I continue to be active in my public engagements as well. The journalist Douglas Quan interviewed me for a very interesting piece last October on Richmond’s ‘cultural diversity policy.’ I have also been invited by Worldview on WBEZ 91.5 FM in Chicago four times over the last school year to offer scholarly analyses of Hong Kong, its tradition and practice of protests, and the recent blow-ups about the incarceration of some figures from the Occupy Central and Umbrella Movement occupations in 2014 as well as the controversial extradition law.

In terms of service, one role that I have taken on over the last year is to be program co-chair of the Society for the Scientific Study of Religion. Reading through the abstracts and thinking about organizing the program has given me new insight into what we do as social scientists of religion. I am glad to be working with our president Elaine Howard Ecklund and my co-chair Ryon Cobb as we expand the diversity of our organization, especially for the conference in St Louis this year in October.

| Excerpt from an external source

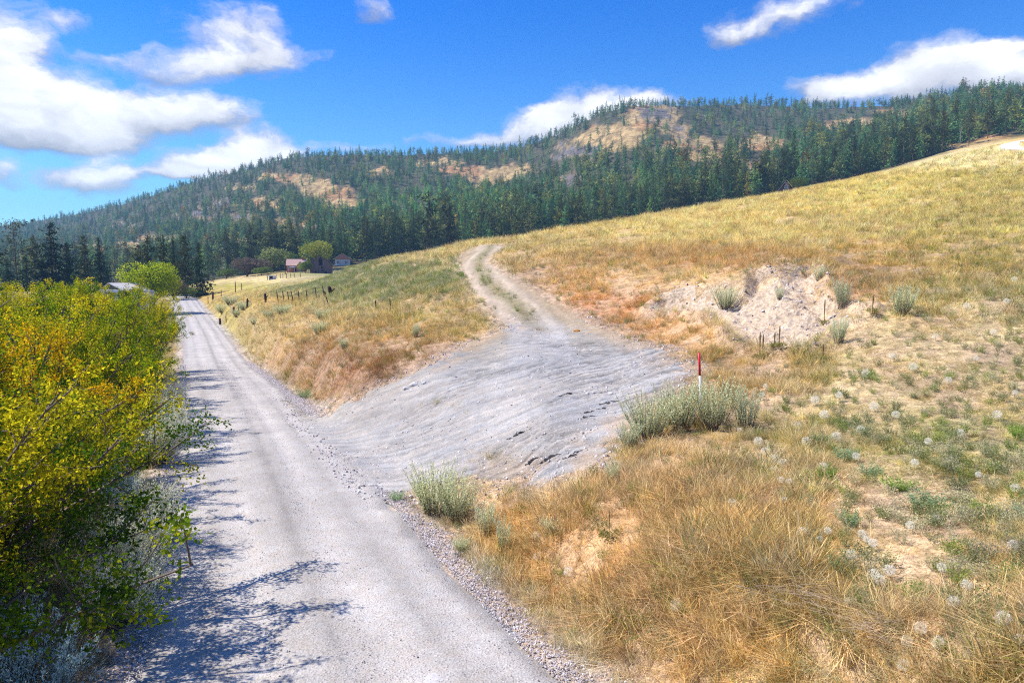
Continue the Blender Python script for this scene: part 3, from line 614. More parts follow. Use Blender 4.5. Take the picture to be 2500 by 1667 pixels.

Finally, my biggest and most exciting announcement is that I have just started work as Assistant Professor in Humanities (Education) at Singapore Management University. In addition to teaching courses in the School of Social Sciences, my major role there is to offer the Core Curriculum, a program that seeks to engage students across the school with the big concepts that are fused throughout our contemporary world. This year, the theme will be Happiness and Suffering, which I will teach, along with my colleagues, as a philosophical, psychoanalytical, and postsecular exploration of these affects, emotions, and orientations to the world. As an academic, my work is to write and to probe the complex phenomena common to our shared inhabitation of the earth, so it obviously goes without saying that my published views anywhere are in no way to be associated with my employers, as if academics could fully agree on anything anyway. Indeed, my convictions about all academic work — whether under the pillar of research, teaching, service, or community engagement — is that it should all be a springboard into a larger discussion in which all participants are strengthened through engagement, never the final word on any topic. I am thrilled to ‘let my work grow up,’ as I heard one senior academic once describe to a junior colleague, in this intellectual community, and I look forward to spirited engagements and enthusiastic conversation here.